─── DATA SECTION ───

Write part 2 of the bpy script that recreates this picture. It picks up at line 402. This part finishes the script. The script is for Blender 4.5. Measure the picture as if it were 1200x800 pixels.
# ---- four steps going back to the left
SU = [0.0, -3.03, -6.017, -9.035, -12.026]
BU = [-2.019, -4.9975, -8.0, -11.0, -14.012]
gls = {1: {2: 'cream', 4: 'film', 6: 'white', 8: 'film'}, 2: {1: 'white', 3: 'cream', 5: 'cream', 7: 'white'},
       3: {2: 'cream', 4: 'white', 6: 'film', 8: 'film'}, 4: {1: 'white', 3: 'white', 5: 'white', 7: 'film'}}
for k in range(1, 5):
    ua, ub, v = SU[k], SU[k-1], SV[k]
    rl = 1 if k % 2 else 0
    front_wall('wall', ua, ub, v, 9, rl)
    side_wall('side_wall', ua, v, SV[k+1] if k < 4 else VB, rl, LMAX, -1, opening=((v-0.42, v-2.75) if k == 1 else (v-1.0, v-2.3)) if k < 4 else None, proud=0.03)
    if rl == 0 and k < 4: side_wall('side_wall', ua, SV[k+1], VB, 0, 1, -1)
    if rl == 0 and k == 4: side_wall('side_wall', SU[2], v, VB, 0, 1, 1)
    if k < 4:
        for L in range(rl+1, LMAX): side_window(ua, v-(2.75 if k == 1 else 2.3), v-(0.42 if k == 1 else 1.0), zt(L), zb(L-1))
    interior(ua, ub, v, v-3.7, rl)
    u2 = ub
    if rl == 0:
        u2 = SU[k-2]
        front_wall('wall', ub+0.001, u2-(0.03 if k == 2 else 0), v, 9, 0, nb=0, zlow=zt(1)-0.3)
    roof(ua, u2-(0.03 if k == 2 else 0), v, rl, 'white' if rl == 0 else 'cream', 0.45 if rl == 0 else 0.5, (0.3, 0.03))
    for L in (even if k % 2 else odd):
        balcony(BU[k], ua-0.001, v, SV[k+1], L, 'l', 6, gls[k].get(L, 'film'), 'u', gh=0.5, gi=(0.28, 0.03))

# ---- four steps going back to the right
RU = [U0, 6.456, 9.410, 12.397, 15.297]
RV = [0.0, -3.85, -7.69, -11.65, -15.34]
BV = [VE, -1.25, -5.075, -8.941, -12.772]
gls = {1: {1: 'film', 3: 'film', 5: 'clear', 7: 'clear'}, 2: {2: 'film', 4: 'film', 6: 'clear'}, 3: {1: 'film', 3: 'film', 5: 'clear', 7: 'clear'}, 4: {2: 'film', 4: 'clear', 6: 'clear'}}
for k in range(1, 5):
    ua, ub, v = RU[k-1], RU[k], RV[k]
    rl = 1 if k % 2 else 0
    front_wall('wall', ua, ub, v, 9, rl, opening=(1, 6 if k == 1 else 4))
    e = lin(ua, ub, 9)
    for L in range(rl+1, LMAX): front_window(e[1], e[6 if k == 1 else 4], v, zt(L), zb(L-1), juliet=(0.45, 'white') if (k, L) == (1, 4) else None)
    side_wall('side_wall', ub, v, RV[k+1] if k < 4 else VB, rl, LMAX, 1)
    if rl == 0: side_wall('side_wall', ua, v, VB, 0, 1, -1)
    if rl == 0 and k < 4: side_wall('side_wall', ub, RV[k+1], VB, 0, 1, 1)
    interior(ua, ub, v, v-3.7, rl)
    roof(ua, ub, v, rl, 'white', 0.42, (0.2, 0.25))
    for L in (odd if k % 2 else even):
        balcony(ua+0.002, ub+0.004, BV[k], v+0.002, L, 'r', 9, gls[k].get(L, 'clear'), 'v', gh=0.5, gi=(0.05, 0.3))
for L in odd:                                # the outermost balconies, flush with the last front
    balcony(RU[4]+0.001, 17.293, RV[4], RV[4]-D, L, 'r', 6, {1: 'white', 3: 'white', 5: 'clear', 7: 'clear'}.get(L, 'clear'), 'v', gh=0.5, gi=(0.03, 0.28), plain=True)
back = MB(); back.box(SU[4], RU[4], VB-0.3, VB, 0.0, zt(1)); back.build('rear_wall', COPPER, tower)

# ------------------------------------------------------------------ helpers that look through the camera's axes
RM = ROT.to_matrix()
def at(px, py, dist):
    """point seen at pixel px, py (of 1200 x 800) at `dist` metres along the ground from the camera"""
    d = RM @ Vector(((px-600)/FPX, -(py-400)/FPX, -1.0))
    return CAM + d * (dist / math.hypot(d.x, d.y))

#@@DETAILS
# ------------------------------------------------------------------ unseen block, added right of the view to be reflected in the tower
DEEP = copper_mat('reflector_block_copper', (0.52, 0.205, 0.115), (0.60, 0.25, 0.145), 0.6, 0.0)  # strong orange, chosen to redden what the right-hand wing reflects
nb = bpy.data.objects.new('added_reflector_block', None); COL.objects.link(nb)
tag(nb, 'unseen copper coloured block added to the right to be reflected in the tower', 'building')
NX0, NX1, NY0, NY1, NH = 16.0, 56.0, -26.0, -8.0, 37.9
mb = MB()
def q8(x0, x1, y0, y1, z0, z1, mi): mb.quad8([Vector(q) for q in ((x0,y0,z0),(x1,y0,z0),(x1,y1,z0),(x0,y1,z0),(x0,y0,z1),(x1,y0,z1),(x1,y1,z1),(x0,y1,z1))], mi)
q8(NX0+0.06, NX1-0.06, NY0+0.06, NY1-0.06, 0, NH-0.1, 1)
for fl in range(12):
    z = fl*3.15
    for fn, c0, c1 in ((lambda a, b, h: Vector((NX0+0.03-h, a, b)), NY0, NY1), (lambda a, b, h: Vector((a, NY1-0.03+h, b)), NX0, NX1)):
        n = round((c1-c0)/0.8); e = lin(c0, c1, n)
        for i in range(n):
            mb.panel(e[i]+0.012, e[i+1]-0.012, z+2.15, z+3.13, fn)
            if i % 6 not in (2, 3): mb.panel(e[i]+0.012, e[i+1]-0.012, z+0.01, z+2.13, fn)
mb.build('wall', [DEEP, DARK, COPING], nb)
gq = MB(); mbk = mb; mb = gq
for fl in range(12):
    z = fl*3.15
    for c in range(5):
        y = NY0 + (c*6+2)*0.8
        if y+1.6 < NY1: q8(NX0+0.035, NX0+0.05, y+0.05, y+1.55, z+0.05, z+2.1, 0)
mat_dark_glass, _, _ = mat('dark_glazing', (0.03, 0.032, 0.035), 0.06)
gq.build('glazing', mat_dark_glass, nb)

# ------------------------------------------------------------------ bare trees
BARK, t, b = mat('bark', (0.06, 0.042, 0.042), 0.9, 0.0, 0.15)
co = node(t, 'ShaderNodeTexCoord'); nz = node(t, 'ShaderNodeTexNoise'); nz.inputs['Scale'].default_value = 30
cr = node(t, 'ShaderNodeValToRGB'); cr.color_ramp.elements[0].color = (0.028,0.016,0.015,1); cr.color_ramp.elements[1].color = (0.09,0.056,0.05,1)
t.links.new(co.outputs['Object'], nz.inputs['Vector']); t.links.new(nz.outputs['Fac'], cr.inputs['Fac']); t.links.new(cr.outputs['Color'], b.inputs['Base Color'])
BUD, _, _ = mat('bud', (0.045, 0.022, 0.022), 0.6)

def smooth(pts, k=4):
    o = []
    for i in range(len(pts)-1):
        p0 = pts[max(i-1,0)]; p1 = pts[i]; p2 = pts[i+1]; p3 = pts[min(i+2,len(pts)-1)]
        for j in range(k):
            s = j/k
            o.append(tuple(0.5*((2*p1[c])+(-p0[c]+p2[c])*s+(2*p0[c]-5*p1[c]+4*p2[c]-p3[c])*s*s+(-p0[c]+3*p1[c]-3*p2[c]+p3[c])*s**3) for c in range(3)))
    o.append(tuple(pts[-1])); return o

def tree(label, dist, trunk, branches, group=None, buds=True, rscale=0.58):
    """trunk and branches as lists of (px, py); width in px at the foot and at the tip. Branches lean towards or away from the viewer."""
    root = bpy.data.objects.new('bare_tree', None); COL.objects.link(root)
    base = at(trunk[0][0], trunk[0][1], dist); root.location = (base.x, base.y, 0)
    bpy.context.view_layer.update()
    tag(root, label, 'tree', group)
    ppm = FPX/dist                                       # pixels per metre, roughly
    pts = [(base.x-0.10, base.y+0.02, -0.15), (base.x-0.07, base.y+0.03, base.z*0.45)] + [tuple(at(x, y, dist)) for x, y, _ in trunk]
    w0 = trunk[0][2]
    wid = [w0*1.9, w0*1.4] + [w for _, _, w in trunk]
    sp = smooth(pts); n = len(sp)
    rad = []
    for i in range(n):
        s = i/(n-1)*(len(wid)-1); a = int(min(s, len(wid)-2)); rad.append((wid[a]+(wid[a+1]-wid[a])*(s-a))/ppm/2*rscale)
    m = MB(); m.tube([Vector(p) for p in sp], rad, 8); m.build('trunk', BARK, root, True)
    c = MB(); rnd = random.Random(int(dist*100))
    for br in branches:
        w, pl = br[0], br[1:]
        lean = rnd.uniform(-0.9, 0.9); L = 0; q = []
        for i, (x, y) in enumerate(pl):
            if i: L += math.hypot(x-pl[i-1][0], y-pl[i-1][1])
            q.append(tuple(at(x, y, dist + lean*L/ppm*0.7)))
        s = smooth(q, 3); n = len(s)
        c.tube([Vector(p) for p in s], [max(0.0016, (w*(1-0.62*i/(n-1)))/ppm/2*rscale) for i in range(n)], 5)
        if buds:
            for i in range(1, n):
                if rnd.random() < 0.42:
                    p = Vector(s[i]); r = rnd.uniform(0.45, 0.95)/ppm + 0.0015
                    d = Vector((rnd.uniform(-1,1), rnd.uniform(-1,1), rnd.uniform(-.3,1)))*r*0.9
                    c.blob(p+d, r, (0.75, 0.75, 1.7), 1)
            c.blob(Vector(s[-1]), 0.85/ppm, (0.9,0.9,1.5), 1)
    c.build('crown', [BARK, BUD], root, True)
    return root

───

* **REQUIRED WORK**:
Repeat word for word the lines from the line containing "gi=(0.03, 0.28), plain=True)" to the line containing "back = MB();", both lines included; nothing else should appear.

* **EXERCISE RESULT**:
    balcony(RU[4]+0.001, 17.293, RV[4], RV[4]-D, L, 'r', 6, {1: 'white', 3: 'white', 5: 'clear', 7: 'clear'}.get(L, 'clear'), 'v', gh=0.5, gi=(0.03, 0.28), plain=True)
back = MB(); back.box(SU[4], RU[4], VB-0.3, VB, 0.0, zt(1)); back.build('rear_wall', COPPER, tower)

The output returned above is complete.